System Administration Guide, Volume 2

Setting Up a Print Client

A print client is a system that is not the server for the printer, yet has access to the printer. A print client uses the services of the print server to spool, schedule and filter the print jobs. Note that one system can be a print server for one printer and be a print client for another printer.

Access to a printer can be configured on a domain-wide basis or on a per-machine basis depending on whether you add the printer information to the name service database.

The following sections describe how to use the new Solaris Print Manager to add access to a printer on a print client. The example that follows this procedure describes how to add printer access with LP commands.

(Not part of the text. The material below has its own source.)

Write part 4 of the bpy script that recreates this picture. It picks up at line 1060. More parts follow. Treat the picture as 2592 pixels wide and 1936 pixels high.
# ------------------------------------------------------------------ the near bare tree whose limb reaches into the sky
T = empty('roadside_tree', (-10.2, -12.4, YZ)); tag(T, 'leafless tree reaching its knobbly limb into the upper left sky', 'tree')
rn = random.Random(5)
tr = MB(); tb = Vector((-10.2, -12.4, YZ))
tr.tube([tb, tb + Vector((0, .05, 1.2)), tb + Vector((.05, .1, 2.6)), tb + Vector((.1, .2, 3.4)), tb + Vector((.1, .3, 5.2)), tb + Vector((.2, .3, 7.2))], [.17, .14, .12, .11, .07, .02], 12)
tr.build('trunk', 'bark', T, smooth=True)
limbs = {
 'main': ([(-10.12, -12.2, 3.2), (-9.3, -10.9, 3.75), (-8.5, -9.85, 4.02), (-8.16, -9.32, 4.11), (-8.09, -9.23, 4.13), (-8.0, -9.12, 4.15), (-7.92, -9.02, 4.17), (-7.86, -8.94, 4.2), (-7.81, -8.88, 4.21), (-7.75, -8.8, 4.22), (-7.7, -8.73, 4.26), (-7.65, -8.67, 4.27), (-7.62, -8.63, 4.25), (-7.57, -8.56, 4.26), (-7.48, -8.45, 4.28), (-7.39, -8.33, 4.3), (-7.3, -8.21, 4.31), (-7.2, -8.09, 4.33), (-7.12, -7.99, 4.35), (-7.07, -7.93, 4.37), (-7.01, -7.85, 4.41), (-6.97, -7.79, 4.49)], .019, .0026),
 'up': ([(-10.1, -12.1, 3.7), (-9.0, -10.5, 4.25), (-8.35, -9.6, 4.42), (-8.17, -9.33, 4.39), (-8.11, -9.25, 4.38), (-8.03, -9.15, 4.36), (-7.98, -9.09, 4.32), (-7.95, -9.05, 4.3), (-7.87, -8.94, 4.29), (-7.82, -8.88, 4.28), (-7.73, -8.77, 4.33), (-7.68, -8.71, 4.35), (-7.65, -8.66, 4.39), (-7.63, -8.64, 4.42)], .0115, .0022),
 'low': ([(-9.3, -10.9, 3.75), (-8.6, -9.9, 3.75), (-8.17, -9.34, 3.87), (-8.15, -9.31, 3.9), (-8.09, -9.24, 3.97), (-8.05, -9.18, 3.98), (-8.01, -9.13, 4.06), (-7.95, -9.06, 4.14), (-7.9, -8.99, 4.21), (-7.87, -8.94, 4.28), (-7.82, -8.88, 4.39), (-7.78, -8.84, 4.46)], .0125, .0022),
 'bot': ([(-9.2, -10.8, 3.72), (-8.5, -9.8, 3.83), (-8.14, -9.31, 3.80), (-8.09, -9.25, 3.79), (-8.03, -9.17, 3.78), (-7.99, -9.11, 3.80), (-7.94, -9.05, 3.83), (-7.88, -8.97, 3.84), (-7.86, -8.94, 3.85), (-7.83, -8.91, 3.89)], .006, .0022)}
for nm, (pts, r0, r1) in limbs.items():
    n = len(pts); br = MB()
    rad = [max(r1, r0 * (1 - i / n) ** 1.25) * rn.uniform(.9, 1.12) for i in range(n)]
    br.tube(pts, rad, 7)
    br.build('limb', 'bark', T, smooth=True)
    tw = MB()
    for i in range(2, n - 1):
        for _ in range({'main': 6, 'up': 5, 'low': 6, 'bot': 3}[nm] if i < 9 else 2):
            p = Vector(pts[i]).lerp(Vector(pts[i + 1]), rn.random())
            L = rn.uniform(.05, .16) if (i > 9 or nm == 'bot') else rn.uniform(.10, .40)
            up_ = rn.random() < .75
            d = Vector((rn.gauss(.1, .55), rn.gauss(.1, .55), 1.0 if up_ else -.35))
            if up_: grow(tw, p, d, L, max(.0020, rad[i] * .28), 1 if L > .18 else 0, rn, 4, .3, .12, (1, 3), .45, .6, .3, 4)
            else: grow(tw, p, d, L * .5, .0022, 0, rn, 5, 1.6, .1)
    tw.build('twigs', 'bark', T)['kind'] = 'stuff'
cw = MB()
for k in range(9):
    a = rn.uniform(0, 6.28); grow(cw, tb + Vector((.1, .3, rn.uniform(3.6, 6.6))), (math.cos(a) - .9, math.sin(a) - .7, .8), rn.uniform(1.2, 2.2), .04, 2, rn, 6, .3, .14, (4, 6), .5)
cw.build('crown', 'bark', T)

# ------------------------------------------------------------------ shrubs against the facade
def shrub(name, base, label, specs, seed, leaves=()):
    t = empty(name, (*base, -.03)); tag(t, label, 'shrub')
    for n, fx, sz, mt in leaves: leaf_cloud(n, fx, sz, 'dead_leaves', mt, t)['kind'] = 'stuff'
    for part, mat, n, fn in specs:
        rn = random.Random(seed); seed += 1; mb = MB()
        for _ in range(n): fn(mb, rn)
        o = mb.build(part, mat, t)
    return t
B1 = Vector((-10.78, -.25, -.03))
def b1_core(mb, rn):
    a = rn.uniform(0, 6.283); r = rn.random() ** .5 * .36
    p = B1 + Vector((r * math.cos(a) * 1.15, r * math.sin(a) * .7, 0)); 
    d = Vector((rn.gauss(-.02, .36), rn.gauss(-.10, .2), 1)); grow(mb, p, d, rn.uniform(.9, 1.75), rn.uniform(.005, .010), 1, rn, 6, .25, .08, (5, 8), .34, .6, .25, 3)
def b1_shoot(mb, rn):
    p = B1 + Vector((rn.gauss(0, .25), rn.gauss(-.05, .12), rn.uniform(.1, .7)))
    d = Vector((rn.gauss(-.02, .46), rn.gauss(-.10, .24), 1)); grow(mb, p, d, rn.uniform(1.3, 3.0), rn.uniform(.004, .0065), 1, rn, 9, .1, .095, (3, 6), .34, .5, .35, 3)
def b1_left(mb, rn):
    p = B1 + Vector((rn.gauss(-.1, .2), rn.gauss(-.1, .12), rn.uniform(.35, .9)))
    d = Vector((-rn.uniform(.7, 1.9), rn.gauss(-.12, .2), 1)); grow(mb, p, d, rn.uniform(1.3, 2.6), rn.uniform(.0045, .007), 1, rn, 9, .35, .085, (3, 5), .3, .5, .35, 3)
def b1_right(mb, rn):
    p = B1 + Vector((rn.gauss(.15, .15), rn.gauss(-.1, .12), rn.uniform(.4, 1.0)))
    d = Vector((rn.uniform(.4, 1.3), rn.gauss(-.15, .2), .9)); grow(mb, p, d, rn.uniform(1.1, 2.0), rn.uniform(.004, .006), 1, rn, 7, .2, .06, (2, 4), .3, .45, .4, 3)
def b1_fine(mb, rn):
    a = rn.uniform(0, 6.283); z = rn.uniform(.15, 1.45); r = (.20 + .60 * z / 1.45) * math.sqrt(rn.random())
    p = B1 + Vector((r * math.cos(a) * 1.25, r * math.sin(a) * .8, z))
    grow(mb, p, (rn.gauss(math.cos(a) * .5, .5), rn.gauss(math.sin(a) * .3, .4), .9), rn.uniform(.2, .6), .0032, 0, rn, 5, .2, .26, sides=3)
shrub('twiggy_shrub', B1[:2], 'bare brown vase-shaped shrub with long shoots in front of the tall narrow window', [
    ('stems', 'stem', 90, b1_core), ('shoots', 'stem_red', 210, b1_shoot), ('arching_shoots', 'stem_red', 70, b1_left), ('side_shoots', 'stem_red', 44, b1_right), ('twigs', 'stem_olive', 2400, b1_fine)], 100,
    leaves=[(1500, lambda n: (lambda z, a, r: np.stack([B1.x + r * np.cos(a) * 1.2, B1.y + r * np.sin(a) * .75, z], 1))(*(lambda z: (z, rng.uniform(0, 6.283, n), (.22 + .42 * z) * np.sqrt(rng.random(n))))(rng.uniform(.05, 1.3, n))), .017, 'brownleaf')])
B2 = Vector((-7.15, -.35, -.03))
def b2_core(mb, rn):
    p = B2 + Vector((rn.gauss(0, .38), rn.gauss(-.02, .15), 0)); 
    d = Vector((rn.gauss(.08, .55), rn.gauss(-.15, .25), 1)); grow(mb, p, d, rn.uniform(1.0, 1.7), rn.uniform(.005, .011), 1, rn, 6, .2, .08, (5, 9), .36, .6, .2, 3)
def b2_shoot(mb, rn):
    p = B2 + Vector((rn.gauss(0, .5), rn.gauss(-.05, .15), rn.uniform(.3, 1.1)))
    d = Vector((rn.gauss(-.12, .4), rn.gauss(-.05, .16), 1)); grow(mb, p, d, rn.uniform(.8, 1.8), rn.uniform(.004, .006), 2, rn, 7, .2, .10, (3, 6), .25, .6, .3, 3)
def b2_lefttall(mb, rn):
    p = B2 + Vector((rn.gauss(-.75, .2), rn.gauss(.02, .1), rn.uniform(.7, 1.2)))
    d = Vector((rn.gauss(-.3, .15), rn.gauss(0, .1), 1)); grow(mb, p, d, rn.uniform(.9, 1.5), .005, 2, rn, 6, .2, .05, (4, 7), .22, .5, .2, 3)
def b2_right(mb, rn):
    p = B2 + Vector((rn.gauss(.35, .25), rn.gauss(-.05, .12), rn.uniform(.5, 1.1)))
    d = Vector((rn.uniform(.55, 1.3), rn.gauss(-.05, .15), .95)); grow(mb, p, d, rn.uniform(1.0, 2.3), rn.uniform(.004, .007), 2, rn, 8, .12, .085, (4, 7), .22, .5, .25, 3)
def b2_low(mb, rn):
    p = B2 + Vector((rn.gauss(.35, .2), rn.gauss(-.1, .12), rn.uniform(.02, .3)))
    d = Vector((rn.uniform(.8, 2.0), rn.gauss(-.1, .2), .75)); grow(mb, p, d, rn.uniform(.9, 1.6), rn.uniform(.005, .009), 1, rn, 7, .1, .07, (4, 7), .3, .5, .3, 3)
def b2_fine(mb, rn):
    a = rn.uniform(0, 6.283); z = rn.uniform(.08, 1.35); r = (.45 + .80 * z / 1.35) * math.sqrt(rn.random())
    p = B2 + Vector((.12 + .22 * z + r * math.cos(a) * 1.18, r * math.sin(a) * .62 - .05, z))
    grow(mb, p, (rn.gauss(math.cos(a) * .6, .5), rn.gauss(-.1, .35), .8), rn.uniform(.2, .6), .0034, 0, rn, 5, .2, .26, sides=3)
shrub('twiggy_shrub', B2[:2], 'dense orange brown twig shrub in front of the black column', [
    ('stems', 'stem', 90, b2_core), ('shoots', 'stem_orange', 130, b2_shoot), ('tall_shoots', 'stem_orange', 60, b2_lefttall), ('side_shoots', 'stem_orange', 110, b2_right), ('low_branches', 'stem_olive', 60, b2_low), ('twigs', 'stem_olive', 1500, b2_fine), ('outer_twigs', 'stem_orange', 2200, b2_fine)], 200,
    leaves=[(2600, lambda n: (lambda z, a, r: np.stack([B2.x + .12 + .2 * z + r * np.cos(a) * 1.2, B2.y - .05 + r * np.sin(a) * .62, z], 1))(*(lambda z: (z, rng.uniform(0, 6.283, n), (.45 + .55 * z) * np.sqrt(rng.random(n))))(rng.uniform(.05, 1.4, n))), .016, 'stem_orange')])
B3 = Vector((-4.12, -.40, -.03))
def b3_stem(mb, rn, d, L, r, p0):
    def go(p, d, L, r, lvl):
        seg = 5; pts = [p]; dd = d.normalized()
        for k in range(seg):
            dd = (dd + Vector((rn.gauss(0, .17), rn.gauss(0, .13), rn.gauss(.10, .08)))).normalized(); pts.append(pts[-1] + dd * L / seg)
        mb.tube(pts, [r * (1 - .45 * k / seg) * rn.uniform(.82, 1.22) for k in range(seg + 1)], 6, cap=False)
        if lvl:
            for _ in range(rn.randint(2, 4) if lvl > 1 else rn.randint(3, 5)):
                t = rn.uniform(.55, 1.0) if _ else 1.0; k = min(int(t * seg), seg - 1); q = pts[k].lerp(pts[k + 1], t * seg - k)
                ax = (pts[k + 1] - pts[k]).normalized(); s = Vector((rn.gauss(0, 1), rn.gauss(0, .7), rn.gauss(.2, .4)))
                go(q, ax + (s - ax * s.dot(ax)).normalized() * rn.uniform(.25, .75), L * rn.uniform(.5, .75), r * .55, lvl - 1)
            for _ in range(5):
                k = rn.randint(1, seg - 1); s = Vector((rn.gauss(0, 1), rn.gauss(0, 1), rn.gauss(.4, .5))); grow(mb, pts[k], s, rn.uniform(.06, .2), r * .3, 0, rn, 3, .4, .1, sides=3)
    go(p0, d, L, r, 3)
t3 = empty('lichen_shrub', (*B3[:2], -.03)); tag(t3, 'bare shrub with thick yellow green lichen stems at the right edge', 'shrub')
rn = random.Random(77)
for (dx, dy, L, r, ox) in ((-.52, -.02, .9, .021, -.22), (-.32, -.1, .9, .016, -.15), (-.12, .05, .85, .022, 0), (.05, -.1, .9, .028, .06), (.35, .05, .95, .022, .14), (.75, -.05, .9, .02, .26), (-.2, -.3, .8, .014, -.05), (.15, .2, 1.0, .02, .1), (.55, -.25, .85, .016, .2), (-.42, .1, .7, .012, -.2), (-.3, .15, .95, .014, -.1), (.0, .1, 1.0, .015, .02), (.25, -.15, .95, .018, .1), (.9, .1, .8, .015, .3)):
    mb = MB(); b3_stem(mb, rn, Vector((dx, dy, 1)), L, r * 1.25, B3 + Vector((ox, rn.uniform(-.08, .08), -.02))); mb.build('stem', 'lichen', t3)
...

How to Add Printer Access With Solaris Print Manager

  1. Start Solaris Print Manager on the system where you want to add access to a remote printer.

    See "How to Start Solaris Print Manager" for instructions.

  2. Select Add Access to Printer from the Printer menu.

    The Add Access to Printer window is displayed.

  3. Fill in the window.

    If you need information to complete a field, click the Help button.

  4. Click OK.

  5. Verify that access to the printer is added by checking for the new printer entry in the Solaris Print Manager main window. Verify the printer can print requests by using the following command:


    $ lp -d printer-name filename
    
  6. Exit Solaris Print Manager.

    Choose Exit from the Print Manager Menu.

Example--Adding Printer Access With LP Commands

If you want to print to a remote printer, you must add access to the remote printer. This example shows how to configure access to a printer named luna, whose print server is saturn. The system saturn becomes a print client of the printer luna.


# lpadmin -p luna -s saturn 1
# lpadmin -p luna -D "Room 1954 ps" 2
# lpadmin -d luna 3
# lpstat -p luna 4
		printer luna is idle. enabled since Jul 12 11:17 1999. available.
  1. Identifies the printer and the print server.

  2. Adds a description for the printer.

  3. Sets the printer as the system's default printer destination.

  4. Verifies that the printer is ready.